> **Prompt**
Copy, from the entries below, each line where the word "follow" can be found.

────────────────

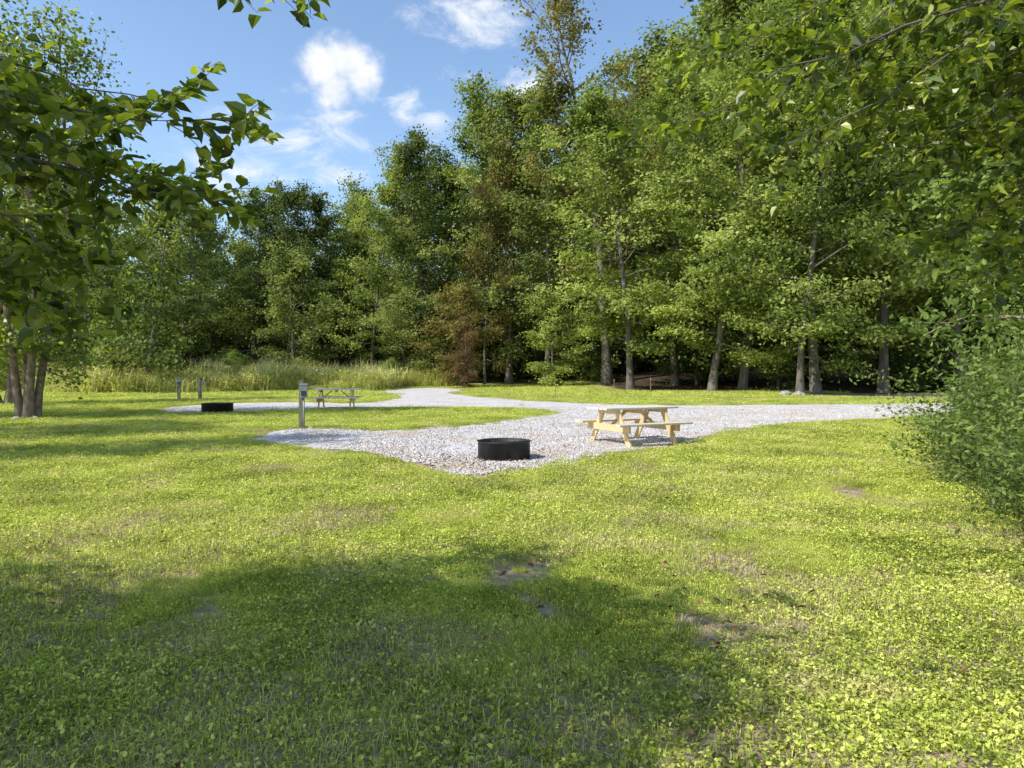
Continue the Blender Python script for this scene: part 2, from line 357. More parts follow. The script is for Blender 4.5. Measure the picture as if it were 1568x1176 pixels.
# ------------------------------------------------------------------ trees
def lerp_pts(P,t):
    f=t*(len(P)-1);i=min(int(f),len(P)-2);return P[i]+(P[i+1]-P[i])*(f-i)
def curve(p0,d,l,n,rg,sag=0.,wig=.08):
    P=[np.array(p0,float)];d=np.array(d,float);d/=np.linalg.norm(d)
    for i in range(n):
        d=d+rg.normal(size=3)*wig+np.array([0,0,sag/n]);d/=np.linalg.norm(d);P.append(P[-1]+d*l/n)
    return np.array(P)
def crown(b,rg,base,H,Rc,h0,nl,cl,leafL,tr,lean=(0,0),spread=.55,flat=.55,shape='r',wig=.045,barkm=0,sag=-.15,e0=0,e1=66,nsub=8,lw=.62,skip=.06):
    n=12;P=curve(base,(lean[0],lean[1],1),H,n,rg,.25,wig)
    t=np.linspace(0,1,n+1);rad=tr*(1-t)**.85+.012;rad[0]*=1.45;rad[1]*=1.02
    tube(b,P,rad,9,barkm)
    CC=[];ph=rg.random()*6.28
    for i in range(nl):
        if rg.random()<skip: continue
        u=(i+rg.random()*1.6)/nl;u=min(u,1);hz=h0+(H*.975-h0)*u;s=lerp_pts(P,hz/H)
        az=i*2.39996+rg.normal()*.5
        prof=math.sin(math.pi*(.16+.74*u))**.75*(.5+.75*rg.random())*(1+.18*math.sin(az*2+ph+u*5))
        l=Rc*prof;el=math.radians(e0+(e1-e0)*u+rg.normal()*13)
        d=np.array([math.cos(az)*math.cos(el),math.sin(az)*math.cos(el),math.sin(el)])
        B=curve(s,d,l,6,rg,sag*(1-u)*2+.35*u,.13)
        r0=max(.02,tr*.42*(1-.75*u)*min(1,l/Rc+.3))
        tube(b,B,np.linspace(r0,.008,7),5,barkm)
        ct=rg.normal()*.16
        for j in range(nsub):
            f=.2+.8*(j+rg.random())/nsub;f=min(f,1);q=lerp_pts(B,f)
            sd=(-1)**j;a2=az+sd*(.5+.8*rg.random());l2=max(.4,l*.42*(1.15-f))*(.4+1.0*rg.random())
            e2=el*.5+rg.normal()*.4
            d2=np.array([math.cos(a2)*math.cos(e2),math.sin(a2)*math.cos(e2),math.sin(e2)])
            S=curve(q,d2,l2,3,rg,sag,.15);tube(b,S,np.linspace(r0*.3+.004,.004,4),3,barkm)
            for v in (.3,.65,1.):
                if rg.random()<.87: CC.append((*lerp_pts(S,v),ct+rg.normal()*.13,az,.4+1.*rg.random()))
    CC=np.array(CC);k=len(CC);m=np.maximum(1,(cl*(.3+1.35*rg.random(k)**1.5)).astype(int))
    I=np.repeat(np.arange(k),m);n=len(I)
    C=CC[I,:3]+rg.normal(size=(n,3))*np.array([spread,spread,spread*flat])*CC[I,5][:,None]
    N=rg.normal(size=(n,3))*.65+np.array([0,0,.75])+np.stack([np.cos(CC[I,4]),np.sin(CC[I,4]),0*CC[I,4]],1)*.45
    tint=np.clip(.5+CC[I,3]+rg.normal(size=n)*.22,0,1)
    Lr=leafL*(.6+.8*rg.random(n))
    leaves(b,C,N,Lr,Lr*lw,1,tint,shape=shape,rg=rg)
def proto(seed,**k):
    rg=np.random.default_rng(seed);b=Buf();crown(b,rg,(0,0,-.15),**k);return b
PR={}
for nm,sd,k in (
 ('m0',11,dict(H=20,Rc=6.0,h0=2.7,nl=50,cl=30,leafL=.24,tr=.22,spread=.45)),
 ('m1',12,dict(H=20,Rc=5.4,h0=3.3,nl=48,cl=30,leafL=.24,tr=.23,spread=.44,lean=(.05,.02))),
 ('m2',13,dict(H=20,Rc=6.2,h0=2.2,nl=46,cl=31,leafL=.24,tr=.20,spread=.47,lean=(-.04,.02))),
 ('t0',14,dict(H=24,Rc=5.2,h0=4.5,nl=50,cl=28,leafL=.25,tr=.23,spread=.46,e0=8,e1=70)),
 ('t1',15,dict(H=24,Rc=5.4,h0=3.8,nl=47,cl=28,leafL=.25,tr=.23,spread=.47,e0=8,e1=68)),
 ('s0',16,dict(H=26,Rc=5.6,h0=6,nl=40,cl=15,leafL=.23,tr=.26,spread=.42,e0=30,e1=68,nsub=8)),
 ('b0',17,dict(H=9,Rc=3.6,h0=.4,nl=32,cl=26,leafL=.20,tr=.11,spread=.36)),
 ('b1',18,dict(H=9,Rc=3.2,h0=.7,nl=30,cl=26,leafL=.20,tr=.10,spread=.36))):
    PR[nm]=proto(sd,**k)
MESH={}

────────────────

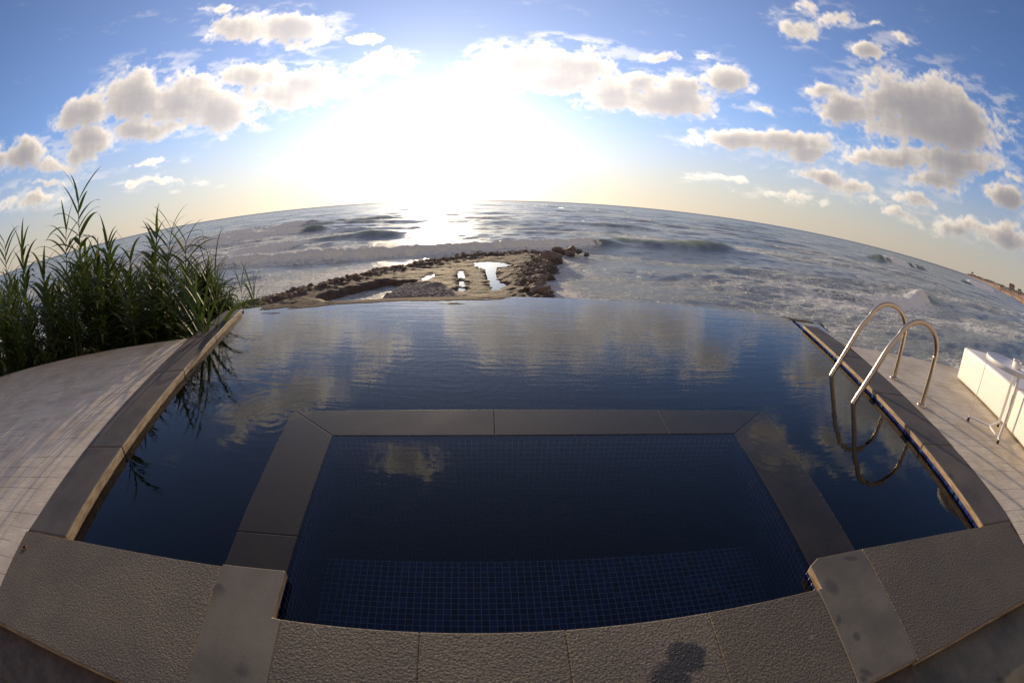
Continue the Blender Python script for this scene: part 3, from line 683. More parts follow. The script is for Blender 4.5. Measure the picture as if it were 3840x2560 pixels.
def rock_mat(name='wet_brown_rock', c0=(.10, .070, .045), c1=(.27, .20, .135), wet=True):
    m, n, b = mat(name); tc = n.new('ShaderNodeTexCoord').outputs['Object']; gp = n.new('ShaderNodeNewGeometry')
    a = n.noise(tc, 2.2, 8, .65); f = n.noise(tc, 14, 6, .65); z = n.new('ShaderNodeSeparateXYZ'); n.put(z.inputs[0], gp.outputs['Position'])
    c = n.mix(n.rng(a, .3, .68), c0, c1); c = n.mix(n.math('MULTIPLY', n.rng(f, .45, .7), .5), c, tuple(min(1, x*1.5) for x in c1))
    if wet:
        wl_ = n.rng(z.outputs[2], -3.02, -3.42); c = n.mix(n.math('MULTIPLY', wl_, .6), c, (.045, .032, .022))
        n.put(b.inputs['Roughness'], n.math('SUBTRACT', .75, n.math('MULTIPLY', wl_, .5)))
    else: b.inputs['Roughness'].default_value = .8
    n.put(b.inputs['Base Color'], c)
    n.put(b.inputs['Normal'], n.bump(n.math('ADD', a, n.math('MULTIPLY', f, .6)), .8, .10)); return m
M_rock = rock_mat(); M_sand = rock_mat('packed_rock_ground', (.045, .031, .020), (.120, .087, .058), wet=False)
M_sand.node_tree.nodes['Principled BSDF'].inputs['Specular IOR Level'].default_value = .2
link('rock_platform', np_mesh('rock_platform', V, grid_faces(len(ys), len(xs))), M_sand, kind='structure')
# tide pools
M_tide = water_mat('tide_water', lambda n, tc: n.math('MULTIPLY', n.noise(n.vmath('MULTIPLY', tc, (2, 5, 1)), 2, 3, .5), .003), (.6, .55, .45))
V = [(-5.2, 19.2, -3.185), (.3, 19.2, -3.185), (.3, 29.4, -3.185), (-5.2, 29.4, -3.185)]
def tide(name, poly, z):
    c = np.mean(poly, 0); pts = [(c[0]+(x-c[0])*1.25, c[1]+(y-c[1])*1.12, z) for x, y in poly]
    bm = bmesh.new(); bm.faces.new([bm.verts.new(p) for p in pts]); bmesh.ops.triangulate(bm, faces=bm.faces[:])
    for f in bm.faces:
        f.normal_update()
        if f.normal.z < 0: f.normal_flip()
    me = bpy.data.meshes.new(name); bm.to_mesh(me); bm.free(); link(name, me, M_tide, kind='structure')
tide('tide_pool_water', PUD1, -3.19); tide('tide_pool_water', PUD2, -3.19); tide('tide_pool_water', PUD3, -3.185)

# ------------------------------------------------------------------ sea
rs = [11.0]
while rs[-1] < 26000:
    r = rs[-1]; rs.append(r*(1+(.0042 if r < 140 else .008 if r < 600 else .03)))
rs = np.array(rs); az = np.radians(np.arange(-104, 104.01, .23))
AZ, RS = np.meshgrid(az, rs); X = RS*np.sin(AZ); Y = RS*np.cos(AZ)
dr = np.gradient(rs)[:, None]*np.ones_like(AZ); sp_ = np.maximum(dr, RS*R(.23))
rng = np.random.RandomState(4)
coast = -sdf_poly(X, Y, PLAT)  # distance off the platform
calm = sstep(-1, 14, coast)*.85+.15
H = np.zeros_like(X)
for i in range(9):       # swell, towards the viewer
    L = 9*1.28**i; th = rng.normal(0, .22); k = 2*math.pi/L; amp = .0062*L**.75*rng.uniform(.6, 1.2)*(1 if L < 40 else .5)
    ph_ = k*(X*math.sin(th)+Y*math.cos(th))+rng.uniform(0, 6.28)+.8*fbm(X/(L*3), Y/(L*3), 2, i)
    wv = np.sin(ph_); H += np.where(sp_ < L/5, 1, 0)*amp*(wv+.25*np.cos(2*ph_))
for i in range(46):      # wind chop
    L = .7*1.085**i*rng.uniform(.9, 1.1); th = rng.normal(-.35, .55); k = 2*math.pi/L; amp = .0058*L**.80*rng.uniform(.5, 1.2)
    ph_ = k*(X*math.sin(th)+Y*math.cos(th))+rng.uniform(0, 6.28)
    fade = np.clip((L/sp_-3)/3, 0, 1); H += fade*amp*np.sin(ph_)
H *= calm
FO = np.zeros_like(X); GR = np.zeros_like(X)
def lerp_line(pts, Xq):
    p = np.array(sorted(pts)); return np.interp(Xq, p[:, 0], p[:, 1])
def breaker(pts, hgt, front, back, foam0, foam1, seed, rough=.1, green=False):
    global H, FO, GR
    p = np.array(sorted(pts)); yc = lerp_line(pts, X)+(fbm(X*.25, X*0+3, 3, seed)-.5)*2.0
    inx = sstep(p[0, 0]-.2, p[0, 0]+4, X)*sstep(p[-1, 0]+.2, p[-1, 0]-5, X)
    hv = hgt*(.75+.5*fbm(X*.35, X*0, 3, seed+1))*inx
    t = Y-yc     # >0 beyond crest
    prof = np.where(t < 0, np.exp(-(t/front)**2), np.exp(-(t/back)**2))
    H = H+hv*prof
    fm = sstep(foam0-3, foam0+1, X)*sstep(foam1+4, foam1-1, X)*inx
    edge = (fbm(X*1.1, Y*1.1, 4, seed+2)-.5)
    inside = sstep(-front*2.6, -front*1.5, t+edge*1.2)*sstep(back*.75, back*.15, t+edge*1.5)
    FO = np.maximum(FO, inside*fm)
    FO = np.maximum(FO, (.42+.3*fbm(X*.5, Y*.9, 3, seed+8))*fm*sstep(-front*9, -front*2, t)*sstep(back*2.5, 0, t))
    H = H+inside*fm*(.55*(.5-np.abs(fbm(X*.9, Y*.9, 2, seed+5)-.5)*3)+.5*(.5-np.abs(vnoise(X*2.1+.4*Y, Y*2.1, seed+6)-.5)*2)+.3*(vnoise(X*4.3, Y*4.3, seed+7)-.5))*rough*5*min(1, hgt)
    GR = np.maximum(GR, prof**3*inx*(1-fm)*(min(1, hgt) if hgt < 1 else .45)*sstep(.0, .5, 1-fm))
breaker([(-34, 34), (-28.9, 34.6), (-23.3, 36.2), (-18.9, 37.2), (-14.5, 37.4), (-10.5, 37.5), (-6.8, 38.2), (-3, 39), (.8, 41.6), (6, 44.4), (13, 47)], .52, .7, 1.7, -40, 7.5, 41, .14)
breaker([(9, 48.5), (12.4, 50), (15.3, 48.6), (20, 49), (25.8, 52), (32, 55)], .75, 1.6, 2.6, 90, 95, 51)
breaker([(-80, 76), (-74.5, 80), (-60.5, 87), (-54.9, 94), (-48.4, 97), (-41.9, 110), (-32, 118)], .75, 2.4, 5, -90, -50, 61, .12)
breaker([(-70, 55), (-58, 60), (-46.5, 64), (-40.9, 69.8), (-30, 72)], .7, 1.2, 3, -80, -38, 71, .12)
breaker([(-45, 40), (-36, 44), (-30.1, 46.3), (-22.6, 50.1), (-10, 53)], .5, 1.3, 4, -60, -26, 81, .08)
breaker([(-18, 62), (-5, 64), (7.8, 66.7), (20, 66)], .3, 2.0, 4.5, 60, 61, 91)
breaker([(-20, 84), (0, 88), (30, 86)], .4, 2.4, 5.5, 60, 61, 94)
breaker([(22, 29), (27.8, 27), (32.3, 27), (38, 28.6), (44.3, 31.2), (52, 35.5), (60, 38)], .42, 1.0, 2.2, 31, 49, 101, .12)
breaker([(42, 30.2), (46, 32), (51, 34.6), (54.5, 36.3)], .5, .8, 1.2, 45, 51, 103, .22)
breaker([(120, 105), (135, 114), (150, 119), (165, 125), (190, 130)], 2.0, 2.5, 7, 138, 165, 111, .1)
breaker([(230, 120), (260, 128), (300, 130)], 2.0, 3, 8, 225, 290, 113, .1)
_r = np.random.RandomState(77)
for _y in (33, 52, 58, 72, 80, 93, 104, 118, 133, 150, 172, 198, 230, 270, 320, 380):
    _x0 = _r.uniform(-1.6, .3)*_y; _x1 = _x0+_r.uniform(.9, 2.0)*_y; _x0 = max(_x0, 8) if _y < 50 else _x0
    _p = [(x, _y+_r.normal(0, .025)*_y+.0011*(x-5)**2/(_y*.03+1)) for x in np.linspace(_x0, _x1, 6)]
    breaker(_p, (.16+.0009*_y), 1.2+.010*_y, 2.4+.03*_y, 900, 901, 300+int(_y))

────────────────

> **Answer to this task**
Continue the Blender Python script for this scene: part 2, from line 357. More parts follow. The script is for Blender 4.5. Measure the picture as if it were 1568x1176 pixels.
Continue the Blender Python script for this scene: part 3, from line 683. More parts follow. The script is for Blender 4.5. Measure the picture as if it were 3840x2560 pixels.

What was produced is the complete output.